2) Finally processed my Halloween pumpkin. Baked it in two halves and roasted the seeds. Yum.

3) Baked two dozen Double Chocolate Chip Cookies, with a container of dough also in the fridge. Double Yum.

4) Got the dead pheasant bits off the drying set-up and hung the wings and tail spread where they wouldn't get crushed. Because I'm and Artist and I like to re-purpose stuff that would other wise get thrown away. And dead bird bits deserve it more than most.


No laundry. *pout* But there's always tomorrow.

Hello, Floor!

Sometimes space scares me.  Maybe I'm the Universe, 'cause when I find a flat surface, I start throwing things at the 'vacuum'. It gets worse when I'm working the store and a show, since all I do when I get home is sleep and go on the internet. (You'd think there'd be some cooking involved in there somewhere, but mostly you'd be wrong. I should fix that.)


One thing you ought to know about me right from the beginning - I sort of... collect things. Not little bunny statues or stuffed fish or anything, just things I think could be made into something else. Things with... potential. 

I like to think I've created a room for an artist. A room for my artist-self. There are photos and pictures clipped from magazines all over. Jewelry and scarves hanging from hooks on the wall. Bare tree branches tied, growing, on my head board - a little forest for my dreams.  Stacks of folded fabric on shelves, next to books. More books. Houseplants serving as bookends on the window sills.

My artist-self like my collection. Now if only my artist-self had the space to do any thing with my collection. Neither my artist-self or I are any good when it comes to "Don't put it down, put it away!" Hair ties mingle with mixed change and beads under my computer screen.  Half my bed is taken up with laundry at any given time.  Flotsam and Jetsam I've stuffed into the vacuum to fill the hole where I should be creating. 

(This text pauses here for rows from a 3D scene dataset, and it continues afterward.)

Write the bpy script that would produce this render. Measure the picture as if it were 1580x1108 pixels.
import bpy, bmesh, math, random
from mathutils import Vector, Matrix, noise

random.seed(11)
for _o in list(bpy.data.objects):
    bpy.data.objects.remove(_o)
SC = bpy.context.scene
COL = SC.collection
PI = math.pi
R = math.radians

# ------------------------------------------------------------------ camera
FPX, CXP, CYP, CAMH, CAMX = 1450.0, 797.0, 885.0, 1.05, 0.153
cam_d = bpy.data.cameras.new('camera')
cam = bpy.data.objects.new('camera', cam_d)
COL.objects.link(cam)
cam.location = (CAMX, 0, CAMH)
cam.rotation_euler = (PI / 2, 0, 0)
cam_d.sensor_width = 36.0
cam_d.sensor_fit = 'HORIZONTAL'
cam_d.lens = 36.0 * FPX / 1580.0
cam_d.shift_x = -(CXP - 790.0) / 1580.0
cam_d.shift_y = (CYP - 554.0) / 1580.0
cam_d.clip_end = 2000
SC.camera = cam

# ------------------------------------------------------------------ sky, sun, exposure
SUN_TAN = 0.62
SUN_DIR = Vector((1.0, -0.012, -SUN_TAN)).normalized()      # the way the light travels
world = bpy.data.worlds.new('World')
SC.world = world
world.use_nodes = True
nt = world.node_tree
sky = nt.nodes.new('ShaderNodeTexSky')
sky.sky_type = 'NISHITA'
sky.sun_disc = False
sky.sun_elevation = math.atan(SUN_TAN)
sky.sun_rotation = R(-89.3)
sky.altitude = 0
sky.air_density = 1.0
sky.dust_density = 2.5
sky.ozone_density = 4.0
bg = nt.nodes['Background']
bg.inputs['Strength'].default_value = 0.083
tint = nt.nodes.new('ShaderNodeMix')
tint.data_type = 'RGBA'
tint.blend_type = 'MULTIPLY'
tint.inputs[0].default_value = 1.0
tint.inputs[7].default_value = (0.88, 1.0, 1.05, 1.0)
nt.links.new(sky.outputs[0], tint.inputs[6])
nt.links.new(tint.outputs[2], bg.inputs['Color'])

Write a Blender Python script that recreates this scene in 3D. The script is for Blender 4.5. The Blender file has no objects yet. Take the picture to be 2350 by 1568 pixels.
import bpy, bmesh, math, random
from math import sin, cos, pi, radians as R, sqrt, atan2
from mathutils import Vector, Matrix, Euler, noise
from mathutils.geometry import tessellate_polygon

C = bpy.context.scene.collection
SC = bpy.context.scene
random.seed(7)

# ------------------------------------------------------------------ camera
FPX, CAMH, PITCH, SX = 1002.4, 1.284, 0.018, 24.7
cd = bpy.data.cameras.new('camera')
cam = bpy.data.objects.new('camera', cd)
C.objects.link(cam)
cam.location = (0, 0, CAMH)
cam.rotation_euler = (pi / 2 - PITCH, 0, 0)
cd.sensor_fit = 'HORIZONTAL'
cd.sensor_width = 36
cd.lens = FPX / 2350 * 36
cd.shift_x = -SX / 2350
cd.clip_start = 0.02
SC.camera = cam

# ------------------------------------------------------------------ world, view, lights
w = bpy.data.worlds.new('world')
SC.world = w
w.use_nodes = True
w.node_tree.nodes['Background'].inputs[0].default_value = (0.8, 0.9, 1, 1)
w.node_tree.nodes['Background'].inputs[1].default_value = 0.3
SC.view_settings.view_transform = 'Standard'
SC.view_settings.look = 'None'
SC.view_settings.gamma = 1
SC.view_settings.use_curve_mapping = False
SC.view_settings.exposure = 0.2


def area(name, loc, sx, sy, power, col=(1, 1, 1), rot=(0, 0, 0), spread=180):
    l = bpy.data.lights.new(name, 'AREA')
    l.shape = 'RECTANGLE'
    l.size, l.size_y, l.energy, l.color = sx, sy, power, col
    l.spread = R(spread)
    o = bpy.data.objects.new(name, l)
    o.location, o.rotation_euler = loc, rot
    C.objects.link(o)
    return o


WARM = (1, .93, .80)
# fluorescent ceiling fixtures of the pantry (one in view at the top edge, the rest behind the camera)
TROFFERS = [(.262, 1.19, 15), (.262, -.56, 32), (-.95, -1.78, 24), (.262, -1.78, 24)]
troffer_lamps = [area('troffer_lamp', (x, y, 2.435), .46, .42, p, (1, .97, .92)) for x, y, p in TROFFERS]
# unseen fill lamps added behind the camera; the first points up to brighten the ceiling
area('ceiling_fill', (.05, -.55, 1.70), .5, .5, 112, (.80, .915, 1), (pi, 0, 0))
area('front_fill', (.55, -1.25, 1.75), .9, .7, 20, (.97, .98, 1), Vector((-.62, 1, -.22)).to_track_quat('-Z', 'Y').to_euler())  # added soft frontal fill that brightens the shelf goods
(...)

Huh. Well that last statement was certainly profound. Makes sense though. The last bit of the puzzle is how much of a perfectionist I can be.

So. I fear that what I wish to create can never be good enough and instead fill my personal space with Things-that-must-first-be-done,  ie. the desk, floor, etc that must first be cleaned off etc, so that I can never start what I fear is a failed project to begin with. 

Oh, don't look at me like that. It wasn't that much of a revelation, come all at once. These themes have been percolating in my head for a while. I know I've often had the thought that if I could just get my personal space "in order" then everything in my life would just fall into place. Of course it likely wouldn't. I'd just be all out of excuses.

I wonder what all I could do, if I didn't feel the need to clean first, as an excuse.

Maybe it's time to find out.


PS. Three glasses of wine seems to be the magical amount that makes me not-yet-tipsy-but-with-far-less-inhibitions tonight. I think I may even get the dishes done.

Sunday, December 12, 2010

Now, tell me what you really think of me...

I dreamt, last night, that I had made it on Project Runway. Not entirely surprising, since I love the show, and would love to compete on it. But not only had I made it on the show, I dreamed that I had gotten half way through the season!

Great right? Riiiiiiiight.

Up until they some how managed to forget me at the apartment, and none of the other contestants said anything. I panicked a bit, but somehow managed to get over to Parson's - only to find them already under way on the challenge! Which was to work on a collection, in two teams.

Apparently, most of the contestants had decided they didn't like me, and my team was not that happy that I had turned up. There was some comments of how I wasn't much of a designer, and they didn't know how'd I'd lasted that long. They were afraid I'd make them lose the challenge so I'd better make exactly what they said, and so on.

Looking back, I'm actually rather proud of how I handled my self in this dream. You see, I didn't cry or feel sorry for myself one bit. I just got pissed off. And told them so. I don't remember just what I said, but I believe it was basically a "go f--k yourselves, I will sew what ever the hell I want to sew, and it will be glorious, you a--holes. See you at Fashion Week."  Then one of the other girls made some comment under her breath at the next table over. So, with out looking up my sewing, I yelled back, "I heard that, a--hole." Very loudly.

Even if dreams are only extensions of your consciousness, I'm rather glad I told myself off. Only I wish I really could meet Tim Gunn.

Friday, December 10, 2010

Burn it to the ground...

...at least, that's what it feels like some days.

Let's just burn it all down and start over. There are bits and pieces of my life all over the floor, so that I can hardly walk. Each piece is a bitter memory or a blinding flash of joy.

Literally.

A half dozen pairs of shoes strewn in a path from the door to my bed. A dozen books, half read - half realized, stacked on the window sill. A snowfall of white paper - bills, reciepts, articles, ticket stubs - covers every flat surface. We won't even mention the laundry, or the empty tea cups.

Each piece of flotsam that washes up sticks for a time, most stays. And after years of telling myself it's time to let go, I think I've reached a breaking point. I am twenty-nine years old, and only now feeling a bit like an adult. The nest is getting crowded.

Or is it a fort? A book fort, a blanket fort, a hide-under-the-furniture-with-your-favorite-bear-and-snacks fort. A safe place to hide.

There's a phrase now, for those who feel death's edge and decide not to wait to let go of things. Casser maison. Breaking home. Taking apart the physical things that have constituted your everyday life, in anticipation of a (final) transition.

I feel like doing that now. I'm not going to wait for death (though, as Emily might say, he may kindly wait for me). I want BIG things. I want adventure.

And as in the fairy tales, first you must walk out the garden gate.